Была ли в глазах его республика высшей формой по сравнению с монархией? По общему смыслу «Размышлений» можно думать, что самое различие этих форм не представлялось ему особенно существенным. Монархия оправдывается, когда монарх видит в себе вождя людей и в то же время человека: Марк Аврелий предпочитает сравнивать его не с пастухом – это предполагало бы притязание на высшую породу, – а с бараном или быком, которые идут впереди стада.

Практически это сказывалось и в постоянном стремлении императора хранить остатки республиканского строя. Он усердно посещал заседания Сената и оставался там, пока консул не произносил обычной формулы: «Nihil vos moramur, patres conscripti»[8], закрывавшей заседание. Конечно, это были лишь символические акты, не способные изменить того, что для самых упорных республиканцев стало очевидной политической реальностью. Речь могла идти в конце концов лишь о том, в какую сторону направится деятельность государства, приводимого в движение единоличной волей.

Здесь Марку Аврелию не требовалось прокладывать новых путей. Уже Нерва и Траян положили основы общественной благотворительности, уже они в своем законодательстве признали принцип, в силу коего у государства есть отеческие обязанности относительно своих сочленов. Этим окончательно устранялось столь живучее в Риме представление о верховенстве рода и семьи. Так, при Траяне созданы были фонды, предназначенные на покрытие издержек по воспитанию бедных детей; Марк Аврелий расширил полномочия заведующих этими фондами прокураторов и сделал эти прокуратуры одной из высших должностей в империи; не остановился он и перед крупными издержками фиска, создавая ряд своеобразных касс для помощи детям обоего пола. Римские барельефы на Форуме напоминают об учреждениях, имеющих в виду призрение девочек, – учреждениях, созданных при Антонине и расширенных при Марке Аврелии.
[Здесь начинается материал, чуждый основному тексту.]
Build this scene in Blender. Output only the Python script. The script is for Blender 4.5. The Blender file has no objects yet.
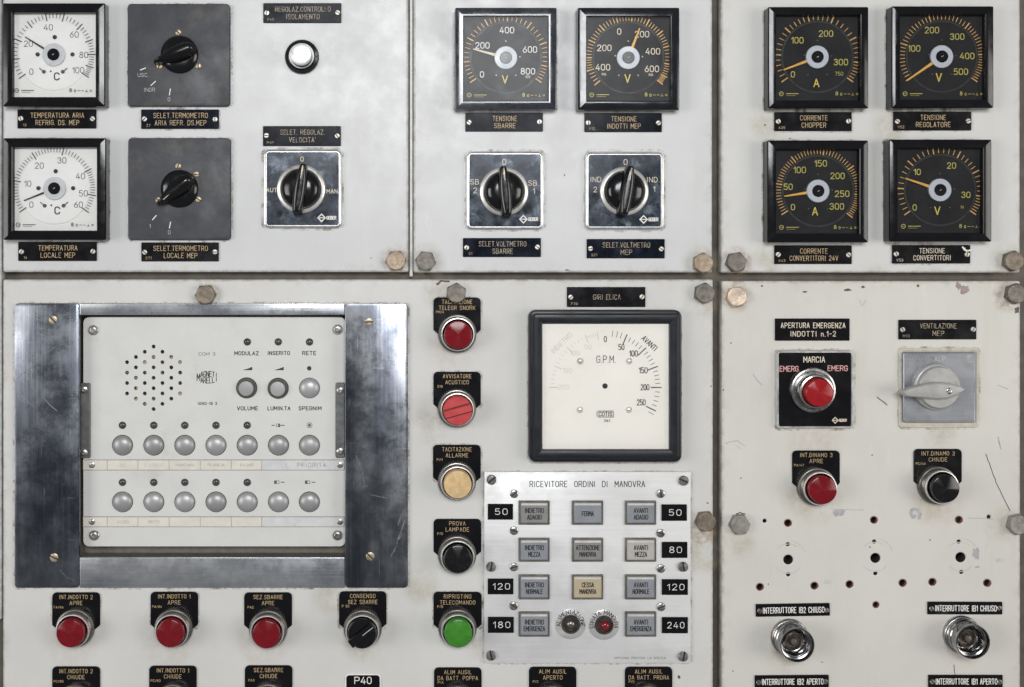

Последний создал даже особую должность претора, имеющего блюсти интересы детей-сирот.

Это внимание к ребенку, идущее рядом с расширением прав женщин, является лучшим показателем нового духа, который проникает законодательство империи.

Не менее чувствуется он в другой сфере – в признании и охране прав раба: говорить о праве здесь, конечно, можно лишь в моральном, не юридическом смысле – в последнем раб не мог быть субъектом права. Но это не мешало законодательству Римской империи обеспечивать его личность от посягательства на жизнь и честь, от жестокого обращения, обеспечить целость его семьи, неприкосновенность его пекулиума[9], существенно ограничить, если не устранить, его продажу для борьбы со зверями в амфитеатре и, наконец, всячески облегчать и поощрять отпущение на волю. Марк Аврелий предоставил рабам возможность в известных случаях наследовать после своих господ. Значительно улучшилось также прежде весьма прекрасное положение вольноотпущенников.